• **EXERCISE REQUIREMENTS**: Repeat exactly, please, the lines that begin at the start of the listing and end at the line holding "sun.location = (0, -40, 60)".
-- start of COLLECTED MATERIAL --
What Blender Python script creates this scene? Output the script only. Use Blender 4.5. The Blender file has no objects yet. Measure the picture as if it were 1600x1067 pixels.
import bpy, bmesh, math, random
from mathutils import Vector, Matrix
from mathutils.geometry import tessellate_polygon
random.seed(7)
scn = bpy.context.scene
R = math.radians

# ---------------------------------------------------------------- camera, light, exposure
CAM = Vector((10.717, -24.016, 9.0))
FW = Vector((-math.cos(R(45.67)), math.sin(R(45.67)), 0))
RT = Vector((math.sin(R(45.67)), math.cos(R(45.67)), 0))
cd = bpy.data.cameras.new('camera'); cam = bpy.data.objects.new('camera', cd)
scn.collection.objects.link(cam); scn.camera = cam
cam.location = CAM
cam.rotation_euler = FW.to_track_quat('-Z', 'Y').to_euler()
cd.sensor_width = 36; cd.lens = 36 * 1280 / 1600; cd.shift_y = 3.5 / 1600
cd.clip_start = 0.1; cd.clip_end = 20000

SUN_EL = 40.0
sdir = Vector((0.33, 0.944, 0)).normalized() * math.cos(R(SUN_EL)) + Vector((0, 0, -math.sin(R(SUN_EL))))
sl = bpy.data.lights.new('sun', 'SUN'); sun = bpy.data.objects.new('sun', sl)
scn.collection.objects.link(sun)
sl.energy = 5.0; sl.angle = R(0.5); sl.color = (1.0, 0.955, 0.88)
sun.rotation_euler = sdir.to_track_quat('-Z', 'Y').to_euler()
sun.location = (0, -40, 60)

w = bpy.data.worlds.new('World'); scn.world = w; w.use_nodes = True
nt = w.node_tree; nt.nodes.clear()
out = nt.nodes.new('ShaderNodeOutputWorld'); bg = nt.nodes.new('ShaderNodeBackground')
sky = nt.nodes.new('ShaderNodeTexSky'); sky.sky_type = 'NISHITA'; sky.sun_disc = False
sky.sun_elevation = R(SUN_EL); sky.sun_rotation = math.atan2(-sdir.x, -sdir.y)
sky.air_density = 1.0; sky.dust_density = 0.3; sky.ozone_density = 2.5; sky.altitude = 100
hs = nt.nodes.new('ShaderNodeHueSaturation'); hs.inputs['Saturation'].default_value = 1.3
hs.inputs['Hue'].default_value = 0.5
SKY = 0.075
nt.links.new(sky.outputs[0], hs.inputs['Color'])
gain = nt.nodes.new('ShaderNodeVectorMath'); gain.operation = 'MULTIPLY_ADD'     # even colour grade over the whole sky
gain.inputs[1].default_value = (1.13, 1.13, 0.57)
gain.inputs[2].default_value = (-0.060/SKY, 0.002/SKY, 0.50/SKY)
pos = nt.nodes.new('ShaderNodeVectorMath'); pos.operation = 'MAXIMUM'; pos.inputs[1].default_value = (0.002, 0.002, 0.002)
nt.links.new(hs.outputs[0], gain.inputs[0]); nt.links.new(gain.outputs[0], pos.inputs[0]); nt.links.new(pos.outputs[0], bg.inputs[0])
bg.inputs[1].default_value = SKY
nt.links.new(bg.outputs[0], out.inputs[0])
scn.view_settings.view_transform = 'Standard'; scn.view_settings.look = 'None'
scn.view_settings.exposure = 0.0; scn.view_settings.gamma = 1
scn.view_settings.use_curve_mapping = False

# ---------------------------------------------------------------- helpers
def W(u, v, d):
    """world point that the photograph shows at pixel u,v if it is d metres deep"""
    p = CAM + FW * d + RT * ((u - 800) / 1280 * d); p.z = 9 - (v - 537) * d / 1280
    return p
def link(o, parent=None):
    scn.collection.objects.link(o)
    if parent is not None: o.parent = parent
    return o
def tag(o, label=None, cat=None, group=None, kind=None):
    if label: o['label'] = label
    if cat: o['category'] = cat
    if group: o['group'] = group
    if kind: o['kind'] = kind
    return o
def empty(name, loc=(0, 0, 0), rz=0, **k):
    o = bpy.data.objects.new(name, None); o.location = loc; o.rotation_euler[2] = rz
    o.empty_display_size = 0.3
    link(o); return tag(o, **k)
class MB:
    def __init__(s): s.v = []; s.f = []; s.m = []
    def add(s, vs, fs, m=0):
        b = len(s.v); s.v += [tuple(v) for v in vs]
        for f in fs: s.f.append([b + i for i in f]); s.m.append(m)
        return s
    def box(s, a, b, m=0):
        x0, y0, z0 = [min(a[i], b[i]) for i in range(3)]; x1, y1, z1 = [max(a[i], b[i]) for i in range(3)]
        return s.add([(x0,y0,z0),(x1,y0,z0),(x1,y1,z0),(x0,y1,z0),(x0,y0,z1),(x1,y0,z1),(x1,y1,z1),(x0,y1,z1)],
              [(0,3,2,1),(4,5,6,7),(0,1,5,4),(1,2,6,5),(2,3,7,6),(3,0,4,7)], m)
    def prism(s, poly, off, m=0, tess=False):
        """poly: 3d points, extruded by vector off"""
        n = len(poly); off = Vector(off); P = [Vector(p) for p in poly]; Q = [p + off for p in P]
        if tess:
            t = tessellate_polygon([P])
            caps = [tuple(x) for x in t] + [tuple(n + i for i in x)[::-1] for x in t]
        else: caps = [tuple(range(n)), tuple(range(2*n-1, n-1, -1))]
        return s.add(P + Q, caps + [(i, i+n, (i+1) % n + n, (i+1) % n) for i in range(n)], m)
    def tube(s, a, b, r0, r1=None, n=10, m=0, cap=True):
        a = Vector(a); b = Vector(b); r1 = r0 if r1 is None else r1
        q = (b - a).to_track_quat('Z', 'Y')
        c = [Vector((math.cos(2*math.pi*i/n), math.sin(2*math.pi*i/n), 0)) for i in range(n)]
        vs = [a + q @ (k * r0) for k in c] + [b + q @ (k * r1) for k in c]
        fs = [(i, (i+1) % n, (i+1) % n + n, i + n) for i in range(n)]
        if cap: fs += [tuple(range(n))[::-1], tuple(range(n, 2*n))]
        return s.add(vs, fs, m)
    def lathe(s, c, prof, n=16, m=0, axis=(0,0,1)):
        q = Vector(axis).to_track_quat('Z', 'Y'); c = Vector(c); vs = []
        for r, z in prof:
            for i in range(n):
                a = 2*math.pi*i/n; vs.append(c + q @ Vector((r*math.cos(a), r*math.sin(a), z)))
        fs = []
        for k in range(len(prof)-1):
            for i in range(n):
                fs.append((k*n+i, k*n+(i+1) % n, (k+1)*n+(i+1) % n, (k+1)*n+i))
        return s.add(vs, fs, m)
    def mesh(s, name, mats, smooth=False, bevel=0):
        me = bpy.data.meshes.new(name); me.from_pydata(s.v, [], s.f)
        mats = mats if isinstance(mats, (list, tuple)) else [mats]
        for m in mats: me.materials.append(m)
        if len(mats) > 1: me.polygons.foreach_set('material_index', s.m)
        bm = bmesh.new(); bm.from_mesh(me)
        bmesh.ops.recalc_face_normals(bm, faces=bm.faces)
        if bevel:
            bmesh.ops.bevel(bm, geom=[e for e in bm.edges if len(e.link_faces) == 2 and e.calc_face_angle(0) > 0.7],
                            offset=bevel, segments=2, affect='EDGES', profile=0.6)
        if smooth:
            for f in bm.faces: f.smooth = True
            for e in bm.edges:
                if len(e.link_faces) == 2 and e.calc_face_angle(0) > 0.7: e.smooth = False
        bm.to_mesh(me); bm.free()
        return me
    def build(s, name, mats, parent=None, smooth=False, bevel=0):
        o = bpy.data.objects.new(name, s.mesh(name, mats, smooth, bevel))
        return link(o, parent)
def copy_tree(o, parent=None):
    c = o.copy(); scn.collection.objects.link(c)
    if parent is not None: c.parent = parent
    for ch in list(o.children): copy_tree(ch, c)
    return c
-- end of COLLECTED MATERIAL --
• **EXERCISE RESULT**:
What Blender Python script creates this scene? Output the script only. Use Blender 4.5. The Blender file has no objects yet. Measure the picture as if it were 1600x1067 pixels.
import bpy, bmesh, math, random
from mathutils import Vector, Matrix
from mathutils.geometry import tessellate_polygon
random.seed(7)
scn = bpy.context.scene
R = math.radians

# ---------------------------------------------------------------- camera, light, exposure
CAM = Vector((10.717, -24.016, 9.0))
FW = Vector((-math.cos(R(45.67)), math.sin(R(45.67)), 0))
RT = Vector((math.sin(R(45.67)), math.cos(R(45.67)), 0))
cd = bpy.data.cameras.new('camera'); cam = bpy.data.objects.new('camera', cd)
scn.collection.objects.link(cam); scn.camera = cam
cam.location = CAM
cam.rotation_euler = FW.to_track_quat('-Z', 'Y').to_euler()
cd.sensor_width = 36; cd.lens = 36 * 1280 / 1600; cd.shift_y = 3.5 / 1600
cd.clip_start = 0.1; cd.clip_end = 20000

SUN_EL = 40.0
sdir = Vector((0.33, 0.944, 0)).normalized() * math.cos(R(SUN_EL)) + Vector((0, 0, -math.sin(R(SUN_EL))))
sl = bpy.data.lights.new('sun', 'SUN'); sun = bpy.data.objects.new('sun', sl)
scn.collection.objects.link(sun)
sl.energy = 5.0; sl.angle = R(0.5); sl.color = (1.0, 0.955, 0.88)
sun.rotation_euler = sdir.to_track_quat('-Z', 'Y').to_euler()
sun.location = (0, -40, 60)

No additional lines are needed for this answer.